Le rire - ou, pour le moins, les sourires un rien pincés mais toutefois amusés - ne sont jamais très loin, pour qui apprécie l'humour acide : «Les injures sont permises dans le cas d'un mari entêté :« la meilleure façon de faire avancer un cheval récalcitrant est sans doute de lui mordre les oreilles» et la moque rie n'en est que plus réjouissante lorsqu'il s'en prend à nos petits travers, à notre bêtise, à notre crédulité : «Une patte de lapin peut vous porter chance, mais elle ne l'a pas portée au lapin.».

On le voit, Ambrose Bierce en a un peu pour tout le monde, après tout le monde, et sans doute pour lui même, qui réfléchi à ce qu'est l'âge, la vieillesse la mort prochaine, à la sagesse qu'elle est censée procurer - n'oublions pas qu'il a déjà soixante-neuf ans lorsque paraissent ces aphorismes. Deux ou trois ans (sic !) seulement avant sa mort aussi impossible à dater qu'à situer ni à expliquer - et de songer que «la sagesse est une connaissance particulière en sus de tout ce qui est connu.»
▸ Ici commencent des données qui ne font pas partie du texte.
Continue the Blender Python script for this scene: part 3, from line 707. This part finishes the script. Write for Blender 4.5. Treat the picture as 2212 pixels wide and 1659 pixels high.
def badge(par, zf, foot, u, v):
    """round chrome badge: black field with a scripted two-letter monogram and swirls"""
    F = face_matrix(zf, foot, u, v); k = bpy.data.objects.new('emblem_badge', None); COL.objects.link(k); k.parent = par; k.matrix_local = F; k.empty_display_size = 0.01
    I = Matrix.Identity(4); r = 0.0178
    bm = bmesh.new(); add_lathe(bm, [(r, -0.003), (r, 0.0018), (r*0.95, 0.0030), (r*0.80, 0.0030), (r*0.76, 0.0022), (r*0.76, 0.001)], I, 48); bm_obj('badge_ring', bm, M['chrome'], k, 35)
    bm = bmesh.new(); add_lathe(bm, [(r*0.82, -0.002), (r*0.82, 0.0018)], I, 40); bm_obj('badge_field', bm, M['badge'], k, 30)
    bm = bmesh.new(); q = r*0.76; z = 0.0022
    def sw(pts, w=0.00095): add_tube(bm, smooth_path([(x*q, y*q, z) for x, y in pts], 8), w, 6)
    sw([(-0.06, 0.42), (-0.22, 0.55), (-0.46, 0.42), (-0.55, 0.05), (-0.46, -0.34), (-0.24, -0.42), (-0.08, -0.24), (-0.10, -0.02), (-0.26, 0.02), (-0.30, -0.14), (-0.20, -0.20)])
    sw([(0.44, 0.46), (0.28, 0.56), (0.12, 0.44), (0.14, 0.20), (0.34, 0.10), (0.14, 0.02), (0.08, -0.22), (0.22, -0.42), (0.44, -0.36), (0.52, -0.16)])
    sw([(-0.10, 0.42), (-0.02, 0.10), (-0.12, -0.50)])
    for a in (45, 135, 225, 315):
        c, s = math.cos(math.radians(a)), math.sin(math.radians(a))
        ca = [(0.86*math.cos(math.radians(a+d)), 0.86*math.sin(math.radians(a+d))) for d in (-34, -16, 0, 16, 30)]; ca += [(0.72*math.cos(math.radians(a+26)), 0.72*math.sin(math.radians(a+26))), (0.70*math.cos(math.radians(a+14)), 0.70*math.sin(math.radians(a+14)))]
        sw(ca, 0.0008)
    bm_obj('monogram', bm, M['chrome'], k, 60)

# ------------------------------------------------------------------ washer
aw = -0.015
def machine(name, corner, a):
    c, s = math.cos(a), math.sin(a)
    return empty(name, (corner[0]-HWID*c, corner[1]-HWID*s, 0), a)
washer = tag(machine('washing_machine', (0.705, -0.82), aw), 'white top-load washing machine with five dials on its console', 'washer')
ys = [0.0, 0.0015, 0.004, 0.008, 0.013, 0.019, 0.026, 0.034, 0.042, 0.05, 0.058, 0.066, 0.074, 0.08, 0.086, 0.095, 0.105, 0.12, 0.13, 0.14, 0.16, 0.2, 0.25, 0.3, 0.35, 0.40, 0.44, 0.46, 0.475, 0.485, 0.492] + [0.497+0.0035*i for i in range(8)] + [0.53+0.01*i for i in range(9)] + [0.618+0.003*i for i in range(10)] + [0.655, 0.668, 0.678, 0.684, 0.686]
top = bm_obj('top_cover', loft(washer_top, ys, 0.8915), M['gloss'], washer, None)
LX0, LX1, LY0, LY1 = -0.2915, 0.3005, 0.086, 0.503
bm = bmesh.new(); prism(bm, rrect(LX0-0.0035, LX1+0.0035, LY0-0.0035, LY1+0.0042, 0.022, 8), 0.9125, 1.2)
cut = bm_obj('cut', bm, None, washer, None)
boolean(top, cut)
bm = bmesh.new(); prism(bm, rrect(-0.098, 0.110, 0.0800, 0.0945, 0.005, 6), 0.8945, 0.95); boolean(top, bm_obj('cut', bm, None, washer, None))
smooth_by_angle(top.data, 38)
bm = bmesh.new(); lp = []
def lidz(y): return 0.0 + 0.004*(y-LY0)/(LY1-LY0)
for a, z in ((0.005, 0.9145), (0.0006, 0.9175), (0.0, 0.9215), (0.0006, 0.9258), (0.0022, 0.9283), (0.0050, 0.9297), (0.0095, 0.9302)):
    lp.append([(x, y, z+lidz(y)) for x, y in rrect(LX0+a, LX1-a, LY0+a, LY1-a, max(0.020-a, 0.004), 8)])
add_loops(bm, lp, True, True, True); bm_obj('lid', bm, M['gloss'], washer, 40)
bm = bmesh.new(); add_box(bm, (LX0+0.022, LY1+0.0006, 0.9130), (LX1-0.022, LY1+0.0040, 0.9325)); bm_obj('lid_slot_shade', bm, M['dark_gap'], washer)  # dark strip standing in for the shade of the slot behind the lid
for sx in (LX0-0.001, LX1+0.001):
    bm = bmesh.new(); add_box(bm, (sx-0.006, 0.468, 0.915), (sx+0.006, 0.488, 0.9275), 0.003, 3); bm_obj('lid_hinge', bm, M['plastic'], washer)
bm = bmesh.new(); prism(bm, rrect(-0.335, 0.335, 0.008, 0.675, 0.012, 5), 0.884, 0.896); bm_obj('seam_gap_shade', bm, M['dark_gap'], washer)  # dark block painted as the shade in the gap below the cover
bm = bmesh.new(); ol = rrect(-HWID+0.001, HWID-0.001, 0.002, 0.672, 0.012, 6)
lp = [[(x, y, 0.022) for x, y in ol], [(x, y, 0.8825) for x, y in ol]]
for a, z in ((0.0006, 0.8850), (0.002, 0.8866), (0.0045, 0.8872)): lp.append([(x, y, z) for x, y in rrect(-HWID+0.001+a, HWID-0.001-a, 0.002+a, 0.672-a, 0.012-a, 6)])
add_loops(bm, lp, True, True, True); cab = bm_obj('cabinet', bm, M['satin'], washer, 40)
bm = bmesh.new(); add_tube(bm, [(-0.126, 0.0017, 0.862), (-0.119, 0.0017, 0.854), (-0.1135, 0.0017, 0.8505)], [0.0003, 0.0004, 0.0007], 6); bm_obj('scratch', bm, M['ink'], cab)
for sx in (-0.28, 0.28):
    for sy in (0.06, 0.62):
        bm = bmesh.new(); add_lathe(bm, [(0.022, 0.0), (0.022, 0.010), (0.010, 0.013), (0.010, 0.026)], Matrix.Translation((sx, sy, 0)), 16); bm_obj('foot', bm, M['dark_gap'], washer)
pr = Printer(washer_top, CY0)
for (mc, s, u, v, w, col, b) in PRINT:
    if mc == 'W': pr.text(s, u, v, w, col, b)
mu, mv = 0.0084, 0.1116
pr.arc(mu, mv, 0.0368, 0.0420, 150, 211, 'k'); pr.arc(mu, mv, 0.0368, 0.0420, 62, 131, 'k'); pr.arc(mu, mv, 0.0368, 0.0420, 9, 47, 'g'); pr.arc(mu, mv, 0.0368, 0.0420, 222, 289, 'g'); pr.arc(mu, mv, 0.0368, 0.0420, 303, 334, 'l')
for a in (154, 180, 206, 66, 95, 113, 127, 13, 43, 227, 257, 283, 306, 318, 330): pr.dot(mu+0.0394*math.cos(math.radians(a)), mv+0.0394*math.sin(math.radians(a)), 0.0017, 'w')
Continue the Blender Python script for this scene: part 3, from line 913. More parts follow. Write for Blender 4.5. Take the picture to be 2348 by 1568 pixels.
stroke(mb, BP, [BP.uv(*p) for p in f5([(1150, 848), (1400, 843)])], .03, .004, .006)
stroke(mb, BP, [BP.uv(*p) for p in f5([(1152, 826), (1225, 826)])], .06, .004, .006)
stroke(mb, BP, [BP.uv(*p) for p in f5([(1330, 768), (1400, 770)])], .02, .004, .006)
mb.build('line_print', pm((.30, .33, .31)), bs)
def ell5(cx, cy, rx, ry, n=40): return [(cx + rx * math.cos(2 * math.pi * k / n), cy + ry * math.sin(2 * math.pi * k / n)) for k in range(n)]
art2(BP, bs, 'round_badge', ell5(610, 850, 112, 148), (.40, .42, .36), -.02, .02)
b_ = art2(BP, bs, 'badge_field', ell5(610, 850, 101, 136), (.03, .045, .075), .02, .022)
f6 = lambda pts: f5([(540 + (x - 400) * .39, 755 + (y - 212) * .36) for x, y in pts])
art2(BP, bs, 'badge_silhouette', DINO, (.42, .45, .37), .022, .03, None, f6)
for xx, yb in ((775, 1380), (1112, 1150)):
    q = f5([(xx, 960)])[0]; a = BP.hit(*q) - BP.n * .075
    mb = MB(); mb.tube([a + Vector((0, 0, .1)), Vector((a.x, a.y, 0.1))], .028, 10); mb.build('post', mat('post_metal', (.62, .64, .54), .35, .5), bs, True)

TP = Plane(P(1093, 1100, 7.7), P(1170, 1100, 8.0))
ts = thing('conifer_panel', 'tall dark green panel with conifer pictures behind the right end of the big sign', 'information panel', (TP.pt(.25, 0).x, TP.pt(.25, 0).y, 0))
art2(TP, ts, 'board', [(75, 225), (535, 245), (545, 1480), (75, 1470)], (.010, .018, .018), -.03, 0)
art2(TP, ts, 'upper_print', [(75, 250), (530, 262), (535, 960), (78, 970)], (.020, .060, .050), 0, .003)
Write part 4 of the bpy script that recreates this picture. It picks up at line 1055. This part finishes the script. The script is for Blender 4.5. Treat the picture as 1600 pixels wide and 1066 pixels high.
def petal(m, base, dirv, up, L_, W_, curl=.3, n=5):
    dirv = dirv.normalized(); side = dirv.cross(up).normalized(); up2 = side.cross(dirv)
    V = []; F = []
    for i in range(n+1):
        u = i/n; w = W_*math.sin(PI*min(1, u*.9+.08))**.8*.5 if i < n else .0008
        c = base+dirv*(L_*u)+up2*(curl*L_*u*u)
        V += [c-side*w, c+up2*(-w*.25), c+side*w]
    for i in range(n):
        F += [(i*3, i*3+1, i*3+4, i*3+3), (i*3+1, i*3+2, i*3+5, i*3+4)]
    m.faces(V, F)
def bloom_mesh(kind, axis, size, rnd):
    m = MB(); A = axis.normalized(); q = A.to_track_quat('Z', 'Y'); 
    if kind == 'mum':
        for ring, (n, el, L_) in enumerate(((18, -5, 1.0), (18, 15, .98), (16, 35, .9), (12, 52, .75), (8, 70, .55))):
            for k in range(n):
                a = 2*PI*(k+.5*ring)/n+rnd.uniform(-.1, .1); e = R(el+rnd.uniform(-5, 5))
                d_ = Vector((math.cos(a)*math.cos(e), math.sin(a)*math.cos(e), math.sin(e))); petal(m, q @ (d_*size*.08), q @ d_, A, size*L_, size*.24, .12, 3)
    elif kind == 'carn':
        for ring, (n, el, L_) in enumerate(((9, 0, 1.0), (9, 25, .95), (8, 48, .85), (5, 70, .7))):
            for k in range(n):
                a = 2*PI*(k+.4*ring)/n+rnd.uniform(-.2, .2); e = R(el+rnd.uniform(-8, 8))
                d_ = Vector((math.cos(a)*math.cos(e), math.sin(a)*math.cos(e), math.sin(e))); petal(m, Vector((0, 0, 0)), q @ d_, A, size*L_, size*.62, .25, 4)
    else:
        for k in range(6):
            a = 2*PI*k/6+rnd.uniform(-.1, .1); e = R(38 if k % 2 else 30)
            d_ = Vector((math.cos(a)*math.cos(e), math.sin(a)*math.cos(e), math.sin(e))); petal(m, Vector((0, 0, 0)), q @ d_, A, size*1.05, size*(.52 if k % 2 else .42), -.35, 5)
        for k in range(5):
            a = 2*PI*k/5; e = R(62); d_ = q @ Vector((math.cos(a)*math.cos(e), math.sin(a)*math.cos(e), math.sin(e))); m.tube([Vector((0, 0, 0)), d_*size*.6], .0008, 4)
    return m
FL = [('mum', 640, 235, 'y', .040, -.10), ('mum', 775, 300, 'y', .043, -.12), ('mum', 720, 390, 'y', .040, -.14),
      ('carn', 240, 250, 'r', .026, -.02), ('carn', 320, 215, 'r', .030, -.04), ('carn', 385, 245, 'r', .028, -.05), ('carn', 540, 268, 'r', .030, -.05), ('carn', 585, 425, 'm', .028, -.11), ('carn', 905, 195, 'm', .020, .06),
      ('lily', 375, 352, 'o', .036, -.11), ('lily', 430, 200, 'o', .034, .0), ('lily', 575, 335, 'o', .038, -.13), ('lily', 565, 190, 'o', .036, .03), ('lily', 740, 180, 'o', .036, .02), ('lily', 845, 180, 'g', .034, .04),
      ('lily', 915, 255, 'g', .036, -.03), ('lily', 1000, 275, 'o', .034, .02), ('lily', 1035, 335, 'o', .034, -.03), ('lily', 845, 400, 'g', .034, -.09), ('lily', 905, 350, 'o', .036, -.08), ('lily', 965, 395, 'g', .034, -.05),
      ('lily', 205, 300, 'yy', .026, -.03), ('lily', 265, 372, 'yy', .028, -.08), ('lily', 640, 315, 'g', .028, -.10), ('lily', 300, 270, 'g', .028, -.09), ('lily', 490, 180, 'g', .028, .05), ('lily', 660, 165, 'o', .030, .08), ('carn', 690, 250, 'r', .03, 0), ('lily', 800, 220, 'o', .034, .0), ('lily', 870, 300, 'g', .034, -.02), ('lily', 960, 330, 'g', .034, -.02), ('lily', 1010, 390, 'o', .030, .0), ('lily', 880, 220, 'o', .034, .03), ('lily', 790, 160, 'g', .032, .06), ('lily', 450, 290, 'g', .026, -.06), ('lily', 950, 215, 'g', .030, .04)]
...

Cet esprit sardonique et pourfendeur des grandeurs et misères de l'humanité n'a donc pas fini de nous interroger, de nous remuer, de la toute-puissance de sa pensée cynique, souvent cruelle, mais qui tombe pourtant si souvent juste. On n'est pas si éloigné de notre Voltaire mais on peut trouver trace de cet réflexion vive et terrible chez des Alphonse Allais ou, plus proche encore, chez un Pierre Desproges dans ses meilleurs moments, et même si la volonté chez celui qui fut parfois surnommé "Bitter Bierce" (NB : "Bierce l'amer") est moins de faire rire que de fustiger son semblable, il s'y prend fort bien pour tirer de son lecteur quelque rictus entendu :«C'est vrai que l'homme ne connaît pas la femme. Mais la femme non plus.».

Et peut-être songeait-il encore aux horreurs de la guerre civile américaine, la plus meurtrière que les USA ont jamais connu de toute leur histoire, souvent considérée, par ailleurs, comme la première guerre "moderne" du genre humain, à l'instar de "notre" guerre franco-prussienne de 1870, et qui l'accompagnèrent tout au long de sa vie, lui qui s'engagea à dix-neuf ans du côté yankee et devint même lieutenant avant d'être grièvement blessé, oui! sans doute y songeait-il, plusieurs décennies plus tard lorsqu'il rédigea cette manière de fabliau drolatique mais grinçant, emprunt d'une étrange poésie et d'une terrible philosophie :

«Où vas-tu ? demanda l'ange.
- Je ne sais pas.
- Et d'où viens-tu ?
- Je ne sais pas.
- Mais qui es-tu ?
- Je ne sais pas.
- Alors tu es l'Homme. Veille à ne pas te retourner, pour ne pas repasser par là d'où tu es venu.»

Lucide, féroce, amer, cynique, méchant, grincheux, sans concession, etc : tous ces qualificatifs collent indéniablement à notre penseur, pourtant, un ou deux autres nous viennent systématiquement lorsqu'il nous prend l'envie de reprendre encore un peu le fil de sa lecture : indispensable et réjouissant !

De fait, nous ne résistons pas à l'envie d'en délivrer une dernière "pour la route" : «Si vous voulez passer pour grand auprès de vos contemporains, ne le soyez pas beaucoup plus qu'eux.»